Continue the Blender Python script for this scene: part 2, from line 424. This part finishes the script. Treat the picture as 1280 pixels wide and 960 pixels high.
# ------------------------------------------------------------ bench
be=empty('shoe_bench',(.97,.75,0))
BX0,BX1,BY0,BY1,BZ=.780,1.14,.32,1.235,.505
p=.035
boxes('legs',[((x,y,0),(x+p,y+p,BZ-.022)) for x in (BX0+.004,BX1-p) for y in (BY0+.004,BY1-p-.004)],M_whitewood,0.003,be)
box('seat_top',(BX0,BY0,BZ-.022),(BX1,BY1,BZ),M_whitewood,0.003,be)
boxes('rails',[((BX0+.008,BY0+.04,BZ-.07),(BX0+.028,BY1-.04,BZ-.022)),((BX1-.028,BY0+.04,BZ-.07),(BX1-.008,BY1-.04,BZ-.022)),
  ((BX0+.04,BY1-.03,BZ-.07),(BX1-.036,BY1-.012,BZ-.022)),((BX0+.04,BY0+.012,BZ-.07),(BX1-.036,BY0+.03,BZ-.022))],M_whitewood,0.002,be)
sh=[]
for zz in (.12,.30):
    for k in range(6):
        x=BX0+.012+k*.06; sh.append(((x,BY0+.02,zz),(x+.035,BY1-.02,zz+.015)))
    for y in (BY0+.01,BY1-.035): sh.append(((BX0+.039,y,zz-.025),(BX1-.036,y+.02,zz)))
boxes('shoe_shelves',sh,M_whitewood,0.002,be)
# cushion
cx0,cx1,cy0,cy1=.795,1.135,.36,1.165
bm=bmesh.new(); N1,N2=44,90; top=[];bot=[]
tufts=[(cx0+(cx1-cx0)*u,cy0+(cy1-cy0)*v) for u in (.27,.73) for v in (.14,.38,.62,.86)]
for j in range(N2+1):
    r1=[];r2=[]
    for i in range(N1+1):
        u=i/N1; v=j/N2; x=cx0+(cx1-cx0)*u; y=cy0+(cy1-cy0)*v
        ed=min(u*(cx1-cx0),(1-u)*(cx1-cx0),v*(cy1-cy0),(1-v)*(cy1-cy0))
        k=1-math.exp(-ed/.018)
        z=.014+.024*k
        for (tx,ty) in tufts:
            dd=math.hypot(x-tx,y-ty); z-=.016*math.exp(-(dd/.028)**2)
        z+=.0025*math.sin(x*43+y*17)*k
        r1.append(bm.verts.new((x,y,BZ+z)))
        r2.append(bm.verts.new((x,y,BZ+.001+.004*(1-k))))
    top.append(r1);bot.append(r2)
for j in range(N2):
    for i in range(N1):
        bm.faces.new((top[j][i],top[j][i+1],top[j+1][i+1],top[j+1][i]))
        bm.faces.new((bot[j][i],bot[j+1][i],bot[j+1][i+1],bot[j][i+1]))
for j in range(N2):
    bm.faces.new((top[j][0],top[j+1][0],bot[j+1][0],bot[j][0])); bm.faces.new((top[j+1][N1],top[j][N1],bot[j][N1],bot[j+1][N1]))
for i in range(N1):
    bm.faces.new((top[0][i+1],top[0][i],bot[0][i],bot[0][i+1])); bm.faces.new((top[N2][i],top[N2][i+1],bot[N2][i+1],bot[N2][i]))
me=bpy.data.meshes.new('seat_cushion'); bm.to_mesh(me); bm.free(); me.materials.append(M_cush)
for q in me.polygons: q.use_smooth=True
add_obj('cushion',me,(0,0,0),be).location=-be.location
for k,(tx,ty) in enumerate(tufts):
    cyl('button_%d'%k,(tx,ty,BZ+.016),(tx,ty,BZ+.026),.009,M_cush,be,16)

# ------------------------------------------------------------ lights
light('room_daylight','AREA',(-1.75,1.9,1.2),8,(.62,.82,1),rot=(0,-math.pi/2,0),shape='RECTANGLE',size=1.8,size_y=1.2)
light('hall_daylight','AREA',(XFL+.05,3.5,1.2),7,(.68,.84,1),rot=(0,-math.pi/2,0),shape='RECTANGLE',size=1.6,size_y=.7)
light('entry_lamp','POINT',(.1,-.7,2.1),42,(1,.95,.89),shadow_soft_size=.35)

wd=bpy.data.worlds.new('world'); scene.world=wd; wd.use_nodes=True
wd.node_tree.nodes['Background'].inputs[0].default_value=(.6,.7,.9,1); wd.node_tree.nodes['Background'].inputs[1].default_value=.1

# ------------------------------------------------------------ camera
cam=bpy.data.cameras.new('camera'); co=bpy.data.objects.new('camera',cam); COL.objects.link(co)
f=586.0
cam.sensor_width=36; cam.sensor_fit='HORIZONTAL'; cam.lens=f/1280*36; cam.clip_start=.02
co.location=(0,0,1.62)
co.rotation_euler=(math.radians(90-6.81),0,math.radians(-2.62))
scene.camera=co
☆ ☆ ☆ ☆ ☆
● **REQUIREMENT**
Extract all of the data shown above and repeat it verbatim.

● **SOLUTION TO THIS EXERCISE**
Continue the Blender Python script for this scene: part 2, from line 424. This part finishes the script. Treat the picture as 1280 pixels wide and 960 pixels high.
# ------------------------------------------------------------ bench
be=empty('shoe_bench',(.97,.75,0))
BX0,BX1,BY0,BY1,BZ=.780,1.14,.32,1.235,.505
p=.035
boxes('legs',[((x,y,0),(x+p,y+p,BZ-.022)) for x in (BX0+.004,BX1-p) for y in (BY0+.004,BY1-p-.004)],M_whitewood,0.003,be)
box('seat_top',(BX0,BY0,BZ-.022),(BX1,BY1,BZ),M_whitewood,0.003,be)
boxes('rails',[((BX0+.008,BY0+.04,BZ-.07),(BX0+.028,BY1-.04,BZ-.022)),((BX1-.028,BY0+.04,BZ-.07),(BX1-.008,BY1-.04,BZ-.022)),
  ((BX0+.04,BY1-.03,BZ-.07),(BX1-.036,BY1-.012,BZ-.022)),((BX0+.04,BY0+.012,BZ-.07),(BX1-.036,BY0+.03,BZ-.022))],M_whitewood,0.002,be)
sh=[]
for zz in (.12,.30):
    for k in range(6):
        x=BX0+.012+k*.06; sh.append(((x,BY0+.02,zz),(x+.035,BY1-.02,zz+.015)))
    for y in (BY0+.01,BY1-.035): sh.append(((BX0+.039,y,zz-.025),(BX1-.036,y+.02,zz)))
boxes('shoe_shelves',sh,M_whitewood,0.002,be)
# cushion
cx0,cx1,cy0,cy1=.795,1.135,.36,1.165
bm=bmesh.new(); N1,N2=44,90; top=[];bot=[]
tufts=[(cx0+(cx1-cx0)*u,cy0+(cy1-cy0)*v) for u in (.27,.73) for v in (.14,.38,.62,.86)]
for j in range(N2+1):
    r1=[];r2=[]
    for i in range(N1+1):
        u=i/N1; v=j/N2; x=cx0+(cx1-cx0)*u; y=cy0+(cy1-cy0)*v
        ed=min(u*(cx1-cx0),(1-u)*(cx1-cx0),v*(cy1-cy0),(1-v)*(cy1-cy0))
        k=1-math.exp(-ed/.018)
        z=.014+.024*k
        for (tx,ty) in tufts:
            dd=math.hypot(x-tx,y-ty); z-=.016*math.exp(-(dd/.028)**2)
        z+=.0025*math.sin(x*43+y*17)*k
        r1.append(bm.verts.new((x,y,BZ+z)))
        r2.append(bm.verts.new((x,y,BZ+.001+.004*(1-k))))
    top.append(r1);bot.append(r2)
for j in range(N2):
    for i in range(N1):
        bm.faces.new((top[j][i],top[j][i+1],top[j+1][i+1],top[j+1][i]))
        bm.faces.new((bot[j][i],bot[j+1][i],bot[j+1][i+1],bot[j][i+1]))
for j in range(N2):
    bm.faces.new((top[j][0],top[j+1][0],bot[j+1][0],bot[j][0])); bm.faces.new((top[j+1][N1],top[j][N1],bot[j][N1],bot[j+1][N1]))
for i in range(N1):
    bm.faces.new((top[0][i+1],top[0][i],bot[0][i],bot[0][i+1])); bm.faces.new((top[N2][i],top[N2][i+1],bot[N2][i+1],bot[N2][i]))
me=bpy.data.meshes.new('seat_cushion'); bm.to_mesh(me); bm.free(); me.materials.append(M_cush)
for q in me.polygons: q.use_smooth=True
add_obj('cushion',me,(0,0,0),be).location=-be.location
for k,(tx,ty) in enumerate(tufts):
    cyl('button_%d'%k,(tx,ty,BZ+.016),(tx,ty,BZ+.026),.009,M_cush,be,16)

# ------------------------------------------------------------ lights
light('room_daylight','AREA',(-1.75,1.9,1.2),8,(.62,.82,1),rot=(0,-math.pi/2,0),shape='RECTANGLE',size=1.8,size_y=1.2)
light('hall_daylight','AREA',(XFL+.05,3.5,1.2),7,(.68,.84,1),rot=(0,-math.pi/2,0),shape='RECTANGLE',size=1.6,size_y=.7)
light('entry_lamp','POINT',(.1,-.7,2.1),42,(1,.95,.89),shadow_soft_size=.35)

wd=bpy.data.worlds.new('world'); scene.world=wd; wd.use_nodes=True
wd.node_tree.nodes['Background'].inputs[0].default_value=(.6,.7,.9,1); wd.node_tree.nodes['Background'].inputs[1].default_value=.1

# ------------------------------------------------------------ camera
cam=bpy.data.cameras.new('camera'); co=bpy.data.objects.new('camera',cam); COL.objects.link(co)
f=586.0
cam.sensor_width=36; cam.sensor_fit='HORIZONTAL'; cam.lens=f/1280*36; cam.clip_start=.02
co.location=(0,0,1.62)
co.rotation_euler=(math.radians(90-6.81),0,math.radians(-2.62))
scene.camera=co